En la época en que Nietzsche empezaba a sacar a la luz, de debajo de cada voluntad de saber, una voluntad de poder, la antigua socialdemocracia alemana llamaba a sus miembros a participar en la competencia por el poder que es saber. Allí donde las opiniones de Nietzsche querían ser «peligrosas», frías y sin ilusión, la socialdemocracia se manifestaba pragmática y mostraba una afición formativa de cuño Biedermeier. Ambos hablaban de poder: Nietzsche, al socavar vitalistamente el idealismo burgués; los socialdemócratas, al intentar obtener una conexión, a través de la «formación», con las posibilidades de poder de la burguesía. Nietzsche enseñaba un realismo que tenía que facilitar a las futuras generaciones de burgueses y pequeño-burgueses la despedida de las patrañas idealistas que impedían la voluntad de poder; la socialdemocracia intentaba participar en un idealismo que hasta entonces había portado en sí mismo las esperanzas del poder. En Nietzsche, la burguesía podía ya estudiar los refinamientos y las inteligentes rudezas de una voluntad de poder carente de ideal, cuando el movimiento de trabajadores miraba todavía de reojo a un idealismo que se adecuaba mejor a su todavía ingenua voluntad de poder.
Hacia 1900, el ala radical de la izquierda había alcanzado el cinismo señorial de la derecha. La competición entre la conciencia cínicamente defensiva de los antiguos detentadores del poder y la utópicamente ofensiva de los nuevos creó el drama político-moral del siglo XX . En la carrera por la conciencia más dura de los duros hechos, Satán y Belcebú se impartían lecciones el uno al otro. Y de esta competencia de las conciencias surgió esa penumbra característica del presente: el acecho mutuo de las ideologías, la asimilación de los contrarios, la modernización del engaño; en pocas palabras, esa situación que envió al filósofo al vacío y en la que el mendaz llama al mendaz mendaz.
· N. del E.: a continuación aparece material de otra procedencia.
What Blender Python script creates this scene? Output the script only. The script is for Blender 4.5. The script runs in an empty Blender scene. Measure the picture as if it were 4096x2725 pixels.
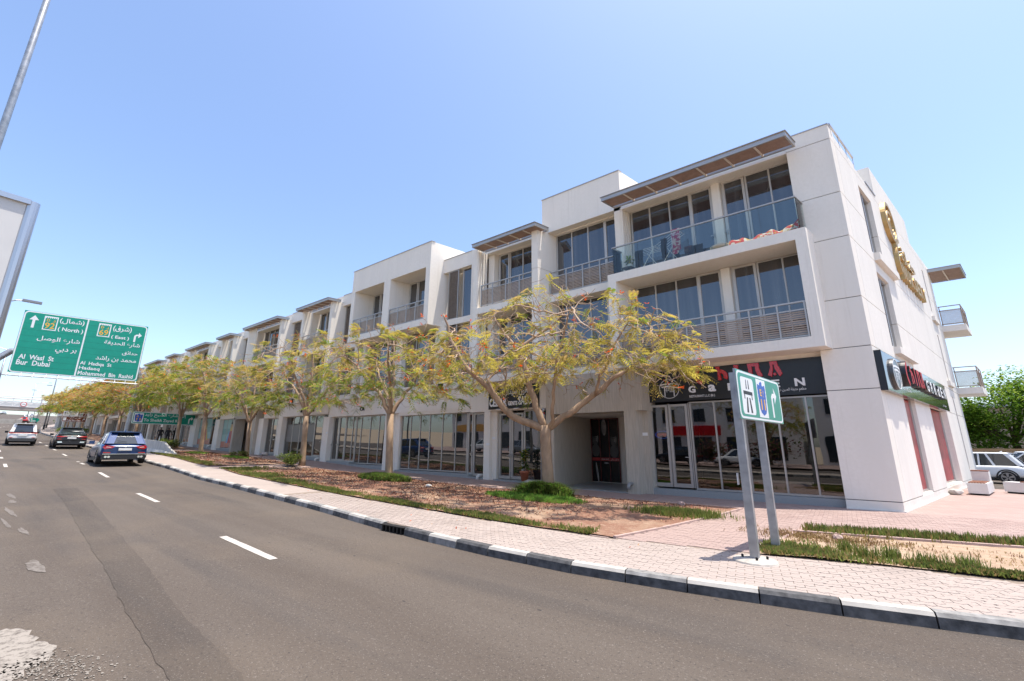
import bpy, bmesh, math, random
import numpy as np
from mathutils import Vector, Matrix

random.seed(7)
RNG = np.random.default_rng(11)
SC = bpy.context.scene
COL = SC.collection

# ------------------------------------------------------------------ camera, sky, sun, exposure
PITCH, ROLL = math.radians(13.9236), math.radians(-0.3681)
HEAD = math.pi + math.radians(-52.848)
fwd = Vector((math.cos(HEAD), math.sin(HEAD), 0)); rgt = Vector((math.sin(HEAD), -math.cos(HEAD), 0)); zup = Vector((0, 0, 1))
cf = fwd * math.cos(PITCH) + zup * math.sin(PITCH)
cu = -fwd * math.sin(PITCH) + zup * math.cos(PITCH)
cr = rgt * math.cos(ROLL) - cu * math.sin(ROLL)
cup = rgt * math.sin(ROLL) + cu * math.cos(ROLL)
cam_data = bpy.data.cameras.new('camera')
cam = bpy.data.objects.new('camera', cam_data); COL.objects.link(cam)
m3 = Matrix((cr, cup, -cf)).transposed()
cam.matrix_world = Matrix.Translation((0, 0, 1.7)) @ m3.to_4x4()
cam_data.sensor_fit = 'HORIZONTAL'; cam_data.sensor_width = 36.0
cam_data.lens = 1709.64 / 4096 * 36.0
cam_data.clip_start = 0.05; cam_data.clip_end = 6000
SC.camera = cam

SUN_DIR = Vector((0.23, 0.12, 1.0)).normalized()
world = bpy.data.worlds.new('World'); SC.world = world; world.use_nodes = True
wn = world.node_tree.nodes; wl = world.node_tree.links
wn.clear()
sky = wn.new('ShaderNodeTexSky'); sky.sky_type = 'NISHITA'; sky.sun_disc = False
sky.sun_elevation = math.asin(SUN_DIR.z); sky.sun_rotation = math.atan2(SUN_DIR.x, SUN_DIR.y)
sky.altitude = 0; sky.air_density = 1.0; sky.dust_density = 1.5; sky.ozone_density = 1.6
bg = wn.new('ShaderNodeBackground'); bg.inputs['Strength'].default_value = 0.15
wo = wn.new('ShaderNodeOutputWorld')
tint = wn.new('ShaderNodeMix'); tint.data_type = 'RGBA'; tint.blend_type = 'MULTIPLY'; tint.inputs[0].default_value = 1.0; tint.inputs[7].default_value = (.94, .955, 1.0, 1)
wl.new(sky.outputs[0], tint.inputs[6]); wl.new(tint.outputs[2], bg.inputs['Color']); wl.new(bg.outputs[0], wo.inputs['Surface'])
sun_data = bpy.data.lights.new('sun', 'SUN'); sun_data.energy = 3.45; sun_data.angle = math.radians(0.5); sun_data.color = (1.0, 0.93, 0.83)
sun = bpy.data.objects.new('sun', sun_data); COL.objects.link(sun)
sun.rotation_euler = SUN_DIR.to_track_quat('Z', 'Y').to_euler(); sun.location = (0, 0, 60)
SC.view_settings.view_transform = 'Standard'; SC.view_settings.look = 'None'
SC.view_settings.exposure = 0.98; SC.view_settings.gamma = 1.0; SC.view_settings.use_curve_mapping = False
SC.render.engine = 'CYCLES'
SC.cycles.use_denoising = True
SC.cycles.max_bounces = 8; SC.cycles.diffuse_bounces = 4; SC.cycles.glossy_bounces = 4; SC.cycles.transparent_max_bounces = 8
SC.cycles.sample_clamp_indirect = 6.0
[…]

Y nosotros percibimos una segunda actualidad de Nietzsche, una vez que la primera ola nietzscheana, la fascista, se ha calmado. De nuevo queda de manifiesto cómo la civilización occidental ha desgastado su atuendo cristiano. Después de decenios de reconstrucción y de uno de utopías y «alternativas» es como si se hubiera perdido de repente un impulso naïf. Se temen catástrofes, los nuevos valores, al igual que los analgésicos, experimentan una fuerte demanda. Con todo, la época es cínica y sabe que los nuevos valores tienen las piernas cortas. Interés, proximidad al ciudadano, aseguramiento de la paz, calidad de vida, conciencia de responsabilidad, conciencia ecologista... Algo no marcha bien. Se puede esperar. En el fondo, el cinismo espera agazapado a que pase esta ola de charlatanería y las cosas inicien su curso. Nuestra modernidad, carente de impulso, sabe, efectivamente, «pensar de manera histórica», pero hace tiempo que duda de vivir en una historia coherente. «No hay necesidad de Historia Universal.»
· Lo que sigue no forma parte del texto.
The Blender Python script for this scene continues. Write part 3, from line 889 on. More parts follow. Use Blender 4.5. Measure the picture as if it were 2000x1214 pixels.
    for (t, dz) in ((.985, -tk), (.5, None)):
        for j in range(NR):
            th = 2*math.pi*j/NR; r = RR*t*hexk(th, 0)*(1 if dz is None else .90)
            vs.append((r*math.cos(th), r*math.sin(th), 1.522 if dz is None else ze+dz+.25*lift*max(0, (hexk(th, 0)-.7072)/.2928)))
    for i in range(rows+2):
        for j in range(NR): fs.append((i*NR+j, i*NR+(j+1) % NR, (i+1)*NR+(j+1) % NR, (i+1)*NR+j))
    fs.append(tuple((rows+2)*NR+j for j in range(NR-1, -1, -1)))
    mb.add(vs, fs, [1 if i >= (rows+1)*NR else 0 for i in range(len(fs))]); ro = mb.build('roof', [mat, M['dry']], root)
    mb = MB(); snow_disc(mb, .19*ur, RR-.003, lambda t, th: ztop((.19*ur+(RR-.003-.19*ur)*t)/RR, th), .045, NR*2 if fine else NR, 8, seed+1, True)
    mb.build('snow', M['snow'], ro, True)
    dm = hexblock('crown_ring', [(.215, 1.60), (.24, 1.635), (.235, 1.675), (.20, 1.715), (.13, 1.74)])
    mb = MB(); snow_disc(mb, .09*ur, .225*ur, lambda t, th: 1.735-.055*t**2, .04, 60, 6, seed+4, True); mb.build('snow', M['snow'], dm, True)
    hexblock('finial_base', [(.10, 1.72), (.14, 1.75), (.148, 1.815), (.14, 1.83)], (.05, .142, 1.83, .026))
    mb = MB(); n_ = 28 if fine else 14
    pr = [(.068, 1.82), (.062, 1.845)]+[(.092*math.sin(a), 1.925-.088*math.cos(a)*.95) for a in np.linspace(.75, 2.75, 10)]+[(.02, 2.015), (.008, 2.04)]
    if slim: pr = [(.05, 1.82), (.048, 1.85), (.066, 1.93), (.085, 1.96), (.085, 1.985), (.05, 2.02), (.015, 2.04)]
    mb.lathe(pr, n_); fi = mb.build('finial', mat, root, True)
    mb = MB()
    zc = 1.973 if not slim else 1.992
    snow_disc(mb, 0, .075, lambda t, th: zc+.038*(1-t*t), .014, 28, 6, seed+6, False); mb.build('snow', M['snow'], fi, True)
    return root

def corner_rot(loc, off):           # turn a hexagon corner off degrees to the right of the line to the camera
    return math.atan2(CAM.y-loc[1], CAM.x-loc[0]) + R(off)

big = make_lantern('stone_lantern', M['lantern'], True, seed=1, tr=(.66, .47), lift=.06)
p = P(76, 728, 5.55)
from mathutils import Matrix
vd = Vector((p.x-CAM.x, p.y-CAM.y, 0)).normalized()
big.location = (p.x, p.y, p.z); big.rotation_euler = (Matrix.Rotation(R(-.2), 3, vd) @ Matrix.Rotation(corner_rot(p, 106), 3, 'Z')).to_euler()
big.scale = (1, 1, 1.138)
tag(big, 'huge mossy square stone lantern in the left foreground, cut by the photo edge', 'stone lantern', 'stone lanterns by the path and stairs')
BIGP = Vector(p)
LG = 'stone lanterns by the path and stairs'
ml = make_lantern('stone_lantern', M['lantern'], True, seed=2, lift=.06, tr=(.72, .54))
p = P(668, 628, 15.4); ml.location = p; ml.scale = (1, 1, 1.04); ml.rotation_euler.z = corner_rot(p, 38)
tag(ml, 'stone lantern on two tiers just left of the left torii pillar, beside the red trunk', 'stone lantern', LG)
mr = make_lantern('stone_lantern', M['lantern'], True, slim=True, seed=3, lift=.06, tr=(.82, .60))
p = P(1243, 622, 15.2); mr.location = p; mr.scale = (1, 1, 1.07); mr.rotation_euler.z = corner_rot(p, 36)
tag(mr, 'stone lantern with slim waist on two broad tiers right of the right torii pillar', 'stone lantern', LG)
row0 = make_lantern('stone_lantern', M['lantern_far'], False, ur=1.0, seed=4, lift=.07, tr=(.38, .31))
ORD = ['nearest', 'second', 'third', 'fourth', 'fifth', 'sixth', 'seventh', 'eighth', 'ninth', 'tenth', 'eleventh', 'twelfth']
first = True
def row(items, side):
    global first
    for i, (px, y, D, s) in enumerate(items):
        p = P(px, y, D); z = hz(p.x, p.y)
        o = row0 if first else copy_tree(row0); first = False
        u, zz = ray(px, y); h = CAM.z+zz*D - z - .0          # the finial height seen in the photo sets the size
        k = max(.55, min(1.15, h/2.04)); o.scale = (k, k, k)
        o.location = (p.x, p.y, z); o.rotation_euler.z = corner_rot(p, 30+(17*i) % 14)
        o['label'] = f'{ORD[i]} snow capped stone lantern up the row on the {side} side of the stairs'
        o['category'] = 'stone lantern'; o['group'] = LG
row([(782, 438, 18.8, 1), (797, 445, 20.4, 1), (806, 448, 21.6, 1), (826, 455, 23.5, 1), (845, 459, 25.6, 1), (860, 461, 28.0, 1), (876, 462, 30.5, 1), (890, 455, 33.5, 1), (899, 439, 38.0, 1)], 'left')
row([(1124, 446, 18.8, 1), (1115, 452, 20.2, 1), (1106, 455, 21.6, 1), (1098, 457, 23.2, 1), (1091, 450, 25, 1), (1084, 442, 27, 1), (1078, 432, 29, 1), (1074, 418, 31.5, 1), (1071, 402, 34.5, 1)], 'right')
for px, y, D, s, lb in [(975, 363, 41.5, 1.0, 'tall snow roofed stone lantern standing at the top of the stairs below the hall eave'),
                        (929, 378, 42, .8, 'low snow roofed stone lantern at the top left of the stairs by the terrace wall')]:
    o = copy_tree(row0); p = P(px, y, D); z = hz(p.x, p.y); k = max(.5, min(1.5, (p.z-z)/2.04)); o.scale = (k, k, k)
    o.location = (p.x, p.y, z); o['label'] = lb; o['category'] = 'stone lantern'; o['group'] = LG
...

El eterno retorno de lo idéntico, el pensamiento más subversivo de Nietzsche –desde un punto de vista cosmológico insostenible, pero desde un punto de vista morfológico-cultural fecundo– se encuentra con un nuevo avance de motivos cínicos que ya se habían desarrollado primeramente en la época imperial romana y, posteriormente, también en el Renacimiento, hasta convertirse en vida consciente. Lo idéntico son los aldabonazos de una vida orientada al placer que ha aprendido a contar con los acontecimientos. Estar dispuesto a todo nos hace invulnerablemente listos. Vivir a pesar de la historia, reducción existencial; proceso de integración en la sociedad «como si»; ironía contra política; desconfianza frente a los «bocetos». Una cultura neopagana que no cree en una vida después de la muerte tiene consiguientemente que buscarla antes de ésta.
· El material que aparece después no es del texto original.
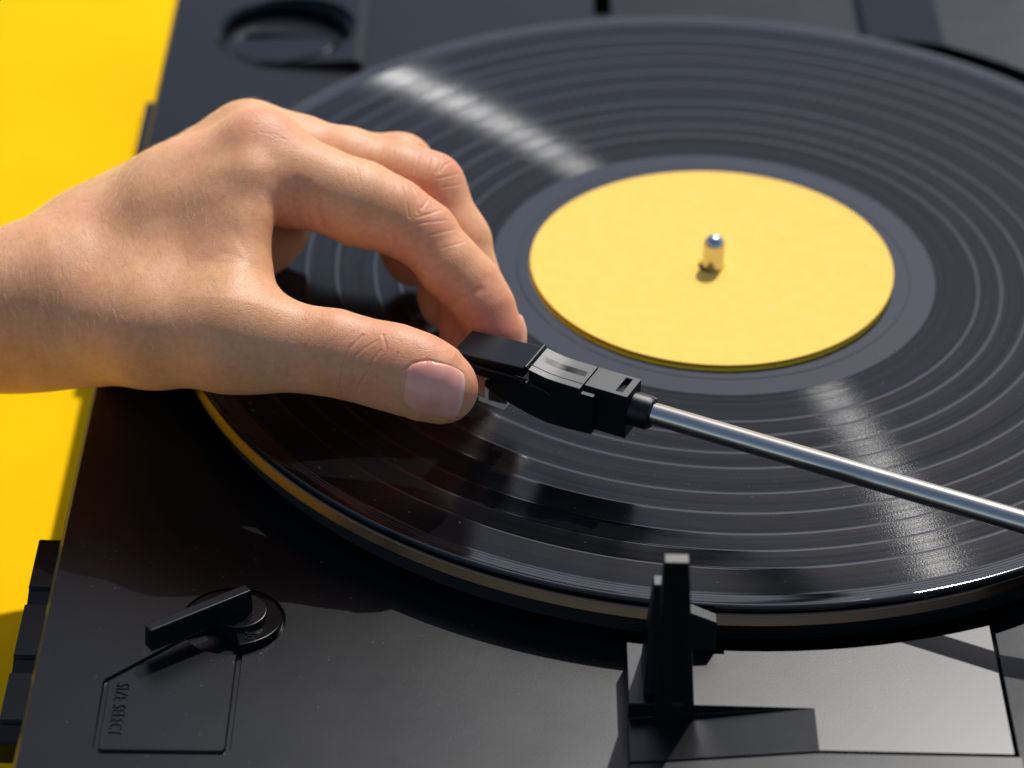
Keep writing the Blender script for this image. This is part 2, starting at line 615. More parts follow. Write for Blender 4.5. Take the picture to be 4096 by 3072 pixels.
# arm rest: tall prong in front, short one behind, clamp with a sloping top
ar = MB()
ar.hexa([(-21.9, -181.2, BOARD_Z - 4.8), (-12.4, -181.2, BOARD_Z - 4.8), (-12.4, -163.5, BOARD_Z - 1), (-21.9, -163.5, BOARD_Z - 1),
         (-21.9, -181.4, 36.9), (-16.3, -181.4, 36.9), (-16.3, -178.4, 37.2), (-21.9, -178.4, 37.2)])
arest = ar.build('arm_rest', M_HEAD, tt)
cut(arest, MB().hexa([(-18.1, -183, -5), (-15.6, -183, -5), (-15.6, -180.6, -5), (-18.1, -180.6, -5),
                      (-19.4, -183, 30), (-18.1, -183, 30), (-18.1, -180.9, 30), (-19.4, -180.9, 30)]))
add_bevel(arest, 0.35, 2)
MB().hexa([(-24.6, -177.0, BOARD_Z - 1), (-18.0, -177.0, BOARD_Z - 1), (-18.0, -161.5, BOARD_Z - 1), (-24.6, -161.5, BOARD_Z - 1),
           (-23.4, -173.2, 24), (-18.0, -173.2, 24), (-18.0, -169.6, 24), (-23.4, -169.6, 24)]).build('rear_prong', M_HEAD, arest, bevel=0.25)
MB().hexa([(-14.5, -160.5, -9), (-6.6, -160.5, -9), (-6.6, -157.2, -9), (-14.5, -157.2, -9),
           (-14.5, -158.6, 4.6), (-6.9, -159.8, 2.2), (-6.9, -156.4, 2.2), (-14.5, -154.8, 4.6)]).build('arm_clamp', M_HEAD, arest, bevel=0.2)

# size selector: ramped disc, lever, raised writing
sel_poly = [KC] + arc(12.0, -78, 200, 44, KC)
sel_z = lambda x, y: DECK_Z + 0.25 + 2.1 * max(0.0, min(1.0, (KC[1] + 6 - y) / 17.0))
sel = MB().prism(sel_poly, DECK_Z - 1.5, sel_z).build('selector_dial', M_KNOB, tt, bevel=0.25)
text_mesh('30', 3.4, 0.16, (-119.6, -149.2, DECK_Z + 2.15), -90, M_KNOB, sel, 'numerals')
text_mesh('SIZE SELECT', 4.9, 0.20, (-148.9, -167.2, DECK_Z + 0.08), -90, M_DECK, deck, 'lettering', 1.28, 0.55, -0.10)
hub = MB().prism(arc(6.6, 0, 350, 36, (-121.5, -142.6)), DECK_Z - 1.4, DECK_Z + 3.2).build('selector_hub', M_KNOB, sel, bevel=0.3)
la, lb = Vector((-142.3, -157.6)), Vector((-119.2, -141.2))
lt = (lb - la).normalized()
ln = Vector((-lt.y, lt.x))
hw = 1.75
zl0, zl1 = DECK_Z + 3.0, DECK_Z + 9.3
q = [la - ln * hw, lb - ln * hw, lb + ln * hw, la + ln * hw]
qt = [la - ln * hw * 0.85 + lt * 0.3, lb - ln * hw * 0.85 - lt * 0.2, lb + ln * hw * 0.85 - lt * 0.2, la + ln * hw * 0.85 + lt * 0.3]
MB().hexa([(p.x, p.y, zl0) for p in q] + [(p.x, p.y, zl1) for p in qt]).build('selector_lever', M_KNOB, sel, bevel=0.35)

# push buttons on the front edge
for i, (y1, y0) in enumerate(((-110.0, -134.6), (-136.0, -160.9), (-161.9, -184.5))):
    zt = DECK_Z - 1.6
    p = [(y1, zt), (y1, zt - 9), (y0, zt - 9), (y0, zt - 2.6), (y0 + 5.0, zt - 0.9), (y0 + 5.2, zt)]
    v = [(-175.2, y, z) for y, z in p] + [(-169.0, y, z) for y, z in p]
    n = len(p)
    f = [tuple(range(n)), tuple(range(n, 2 * n))[::-1]] + [(k, n + k, n + (k + 1) % n, (k + 1) % n) for k in range(n)]
    MB().add(v, f).build('push_button', M_BUTTON, tt, bevel=0.7, seg=3)
MB().box((-172.6, 86.0, DECK_Z - 12), (-169.0, 117.0, DECK_Z - 2.5)).build('side_catch', M_KNOB, tt, bevel=0.6)

# ------------------------------------------------------------------ tonearm
AX = math.radians(154.4)
FR = Matrix(((math.cos(AX), math.sin(AX), 0, -22.25 * MM), (math.sin(AX), -math.cos(AX), 0, -99.75 * MM), (0, 0, 1, -7.6 * MM), (0, 0, 0, 1)))
# frame: u towards the tip, v to the far side, z up (mm above the record)
TZ = 28.0
arm = MB().tube([(2, 0, TZ), (-30, 0, TZ), (-90, 0, TZ), (-150, 0, TZ)], 2.85, 40).build('tonearm', M_CHROME, tt, frame=FR, smooth=40)
MB().tube([(6.2, 0, TZ - 0.2), (-0.2, 0, TZ - 0.2), (-1.2, 0, TZ - 0.2), (-1.6, 0, TZ - 0.2)], [4.35, 4.35, 3.95, 3.2], 40).build('collar', M_HEAD, arm, frame=FR, smooth=40)
pv = MB().lathe([(0, TZ + 11), (11, TZ + 11), (12, TZ + 10), (12, TZ - 9), (15, TZ - 12), (15, -3)], 48, c=(-150, 0))
pv.build('pivot_housing', M_HEAD, arm, frame=FR)

hs = MB()
hs.side([(4.0, 21.4), (4.0, 34.0), (15.6, 34.0), (15.6, 21.4)], -4.5, 4.25)
head = hs.build('headshell', M_HEAD, arm, frame=FR)
cut(head, MB().hexa([(5.9, -3.2, 33.85), (7.7, -3.2, 33.85), (7.7, 3.3, 32.2), (5.9, 3.3, 32.2),
                     (5.9, -3.2, 36), (7.7, -3.2, 36), (7.7, 3.3, 36), (5.9, 3.3, 36)]))
add_bevel(head, 0.22, 2)
bot = [(14.0, 21.2), (19.0, 20.9), (24.7, 20.8), (30.0, 21.9), (34.3, 23.1), (39.4, 24.9)]
top = [(30.2, 35.35), (27.5, 34.75), (25.0, 34.3), (22.0, 34.12), (15.9, 34.05), (15.9, 33.2), (15.5, 32.7), (12.2, 32.7), (12.2, 21.3)]
body = MB().side([(12.2, 21.3)] + bot[1:3] + [(30.0, 21.9), (30.0, 33.6), (30.2, 35.35)] + top[1:-1], -6.8, -4.45)
body.side([(15.9, 21.2)] + bot[1:3] + [(30.0, 21.9), (30.2, 35.35)] + top[1:4] + [(15.9, 34.05)], -4.44, 4.3)
body.build('front_block', M_HEAD, head, frame=FR, bevel=0.2)
# near side skirt running forward under the cap, and its fine ridges on top
sk = MB().side([(29.9, 21.9), (34.3, 23.1), (39.4, 24.9), (42.2, 26.2), (42.2, 28.0), (39.0, 30.6), (35.0, 31.6), (29.9, 32.0)], -6.75, -5.9)
sk.build('side_skirt', M_HEAD, head, frame=FR, bevel=0.2)
rg = MB()
for k in range(7):
    v0 = -1.2 + k * 0.33
    rg.side([(17.0, 34.0), (24.8, 34.2), (29.4, 35.1), (29.4, 35.18), (24.8, 34.31), (17.0, 34.14)], v0, v0 + 0.06)
tag(rg.build('ridge_lines', M_HEAD, head, frame=FR, smooth=0), kind='stuff')
MB().tube([(30.9, -6.8, 35.55), (30.9, 4.3, 35.55)], 0.55, 16).build('cap_rib', M_KNOB, head, frame=FR)
cap = MB().side([(31.3, 35.35), (51.3, 34.1), (51.3, 33.3), (45.0, 32.2), (31.3, 32.4)], -6.8, 4.3)
cap.build('cap', M_KNOB, head, frame=FR, bevel=0.25)
lift = MB().side([(50.5, 32.5), (34, 32.9), (24.5, 31.3), (23.0, 30.4), (33, 30.0), (50.5, 30.2)], -8.2, -7.1)
lift.side([(34, 32.2), (23.5, 30.8), (22.5, 30.3), (33, 30.3)], -7.1, -6.6)
lift.build('finger_lift', M_HEAD, head, frame=FR, bevel=0.2)
cart = MB().side([(38.5, 21.2), (50.3, 22.5), (50.3, 32.6), (38.5, 32.4)], -5.0, 3.4)
ca = cart.build('cartridge', M_BEIGE, head, frame=FR, bevel=0.3)
MB().side([(41.6, 20.4), (42.7, 20.6), (42.7, 30.5), (41.6, 30.5)], -5.5, 3.6).build('mount_edge', M_WHITE, ca, frame=FR, bevel=0.1)
MB().side([(37.2, 19.6), (44.5, 20.2), (44.5, 21.6), (37.2, 21.4)], -5.3, 3.0).build('stylus_guard', M_WHITE, ca, frame=FR, bevel=0.15)
MB().side([(36.4, 22.0), (41.5, 21.6), (41.5, 28.3), (38.6, 28.3), (36.9, 26.6)], -5.75, -5.2).build('smoked_window', M_SMOKE, ca, frame=FR, bevel=0.15)
MB().tube([(43.5, -1, 20.4), (47.0, -1, 18.2)], 0.35, 10).build('stylus_arm', M_STEEL, ca, frame=FR)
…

La decisiva autodesignación de Nietzsche, a menudo pasada por alto, es la de «cínico». Con ello, él se convirtió, junto con Marx, en el pensador más influyente del siglo. En el «cinismo» de Nietzsche se presenta una relación modificada al acto de «decir la verdad»: es una relación de estrategia y de táctica, de sospecha y de desinhibición, de pragmatismo e instrumentalismo, todo ello en la maniobra de un yo político que piensa en primer y último término en sí mismo, que interiormente transige y exteriormente se acoraza.
El fuerte impulso antirracionalista en los países de Occidente reac ciona frente a un estado espiritual en el que todo pensamiento se ha hecho estrategia; él testimonia una náusea frente a cierta forma de autoconservación. Es un sensible encogerse de hombros ante el gélido hálito de una realidad en la que saber es poder y poder, saber. Al escribir este libro he pensado en lectores, he deseado lectores que sientan de esta manera; a ellos el libro podría tener que decirles algo, pienso yo.